Gravel lamented that the arrangement will drive up the cost of licenses in general.

“Allowing liquor licenses to be traded like rare coins has got to stop,” he said.

Upton explained that the addition of the license would not substantially change the layout of the store.

“We don’t compete with local package stores,” he added. “Trader Joe’s does not sell Bud, Miller or Coors. ... We sell specialty liquors.”

By opting for a simple beer and wine license, Councilor Arthur Athas argued, the store could avoid paying thousands to Martino’s. “Have you considered this?”

They had, Upton said, but Joe’s wants a consistent model, selling “spirits” in all stores allowed to carry alcohol.

Some ire was aimed at Martino’s owner Frank Martino. The business is expected to apply for a beer and wine license currently available from the city at a nominal cost.

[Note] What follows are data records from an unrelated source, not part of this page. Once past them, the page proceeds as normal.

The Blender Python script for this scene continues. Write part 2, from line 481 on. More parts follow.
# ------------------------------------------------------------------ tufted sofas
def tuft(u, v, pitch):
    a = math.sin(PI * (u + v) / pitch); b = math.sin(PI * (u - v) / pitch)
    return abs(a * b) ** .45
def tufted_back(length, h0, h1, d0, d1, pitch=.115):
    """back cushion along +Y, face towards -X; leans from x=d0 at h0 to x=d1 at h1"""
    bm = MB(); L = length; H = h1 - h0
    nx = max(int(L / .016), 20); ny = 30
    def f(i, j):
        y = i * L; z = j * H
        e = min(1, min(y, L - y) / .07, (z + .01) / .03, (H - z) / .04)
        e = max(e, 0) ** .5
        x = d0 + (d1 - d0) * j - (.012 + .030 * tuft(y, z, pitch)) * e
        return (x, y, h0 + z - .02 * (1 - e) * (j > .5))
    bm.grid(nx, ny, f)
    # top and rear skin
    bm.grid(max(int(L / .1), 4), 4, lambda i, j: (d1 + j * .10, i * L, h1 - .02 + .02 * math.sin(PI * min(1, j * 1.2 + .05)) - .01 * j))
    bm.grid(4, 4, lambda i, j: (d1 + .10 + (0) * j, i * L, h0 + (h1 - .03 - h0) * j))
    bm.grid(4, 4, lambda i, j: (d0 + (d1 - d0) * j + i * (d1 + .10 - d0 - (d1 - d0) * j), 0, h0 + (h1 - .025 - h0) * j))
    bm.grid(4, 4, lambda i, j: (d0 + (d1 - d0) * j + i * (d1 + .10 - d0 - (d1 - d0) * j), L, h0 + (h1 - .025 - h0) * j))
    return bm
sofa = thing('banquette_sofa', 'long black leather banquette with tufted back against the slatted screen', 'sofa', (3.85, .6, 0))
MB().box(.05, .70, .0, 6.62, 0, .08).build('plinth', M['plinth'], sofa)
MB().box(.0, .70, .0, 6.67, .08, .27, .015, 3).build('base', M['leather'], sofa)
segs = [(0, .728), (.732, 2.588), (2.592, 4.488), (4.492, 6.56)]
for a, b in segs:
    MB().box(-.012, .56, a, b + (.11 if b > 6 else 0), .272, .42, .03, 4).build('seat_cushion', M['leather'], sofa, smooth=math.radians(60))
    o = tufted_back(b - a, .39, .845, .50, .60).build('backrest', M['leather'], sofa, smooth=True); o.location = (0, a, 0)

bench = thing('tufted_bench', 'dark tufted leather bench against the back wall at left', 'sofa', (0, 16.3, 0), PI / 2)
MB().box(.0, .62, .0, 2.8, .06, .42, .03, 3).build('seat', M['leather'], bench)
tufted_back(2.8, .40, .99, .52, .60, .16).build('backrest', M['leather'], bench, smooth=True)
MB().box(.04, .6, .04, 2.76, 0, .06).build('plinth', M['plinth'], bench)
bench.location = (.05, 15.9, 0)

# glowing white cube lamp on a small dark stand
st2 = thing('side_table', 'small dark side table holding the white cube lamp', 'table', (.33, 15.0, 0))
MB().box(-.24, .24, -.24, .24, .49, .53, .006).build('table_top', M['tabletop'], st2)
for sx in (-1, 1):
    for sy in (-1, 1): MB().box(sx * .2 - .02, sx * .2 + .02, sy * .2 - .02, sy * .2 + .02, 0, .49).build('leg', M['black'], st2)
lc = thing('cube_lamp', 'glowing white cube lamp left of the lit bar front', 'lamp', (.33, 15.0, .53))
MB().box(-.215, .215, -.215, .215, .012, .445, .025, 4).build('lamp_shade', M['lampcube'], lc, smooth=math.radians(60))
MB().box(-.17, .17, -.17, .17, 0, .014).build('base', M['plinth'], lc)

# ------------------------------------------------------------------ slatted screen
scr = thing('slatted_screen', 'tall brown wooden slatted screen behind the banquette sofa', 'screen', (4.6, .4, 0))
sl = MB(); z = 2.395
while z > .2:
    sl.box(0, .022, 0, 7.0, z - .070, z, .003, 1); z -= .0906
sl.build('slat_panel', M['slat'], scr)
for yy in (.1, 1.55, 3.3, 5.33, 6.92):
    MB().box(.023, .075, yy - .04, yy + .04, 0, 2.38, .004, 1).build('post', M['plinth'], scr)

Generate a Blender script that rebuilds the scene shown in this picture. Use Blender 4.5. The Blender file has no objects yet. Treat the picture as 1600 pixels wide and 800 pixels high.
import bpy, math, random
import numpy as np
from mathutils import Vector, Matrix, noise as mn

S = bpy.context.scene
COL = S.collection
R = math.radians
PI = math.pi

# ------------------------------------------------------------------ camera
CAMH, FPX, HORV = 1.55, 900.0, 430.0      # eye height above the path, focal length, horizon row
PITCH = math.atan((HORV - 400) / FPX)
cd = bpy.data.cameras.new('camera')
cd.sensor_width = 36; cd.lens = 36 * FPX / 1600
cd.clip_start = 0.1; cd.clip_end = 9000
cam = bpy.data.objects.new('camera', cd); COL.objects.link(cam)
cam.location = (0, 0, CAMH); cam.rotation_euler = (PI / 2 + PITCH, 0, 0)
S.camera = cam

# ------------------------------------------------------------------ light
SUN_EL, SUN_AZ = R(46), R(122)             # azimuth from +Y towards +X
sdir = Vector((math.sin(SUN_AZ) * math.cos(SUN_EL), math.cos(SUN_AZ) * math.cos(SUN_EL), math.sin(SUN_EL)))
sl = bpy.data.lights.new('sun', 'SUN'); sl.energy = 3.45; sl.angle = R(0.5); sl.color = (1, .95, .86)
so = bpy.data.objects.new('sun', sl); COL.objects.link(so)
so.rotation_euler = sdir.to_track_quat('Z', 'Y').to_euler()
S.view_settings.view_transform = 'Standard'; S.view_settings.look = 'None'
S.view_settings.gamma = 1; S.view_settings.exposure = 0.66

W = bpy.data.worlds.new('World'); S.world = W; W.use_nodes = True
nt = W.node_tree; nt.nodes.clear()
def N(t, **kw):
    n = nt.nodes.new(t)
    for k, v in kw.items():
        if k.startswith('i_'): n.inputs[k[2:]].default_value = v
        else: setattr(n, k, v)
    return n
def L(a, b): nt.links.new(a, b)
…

“They have the audacity,” Gravel said, “to come back to the city and ask for another license. ... I’m just upset at the way the whole thing went down.”

Speaking prior to the meeting, Martino’s lawyer, Jack Keilty, explained his client was approached by Trader Joe’s merely because he was the most recent recipient of an all-alcohol license. “They thought he’d be the least attached to it.”

Councilor Bob Driscoll pronounced himself a fan and customer. With a new liquor display, he joked, “I’m wondering where you’re going to put the spinach.”

Upton smiled. “I’m assured by senior management that we will continue to sell spinach.”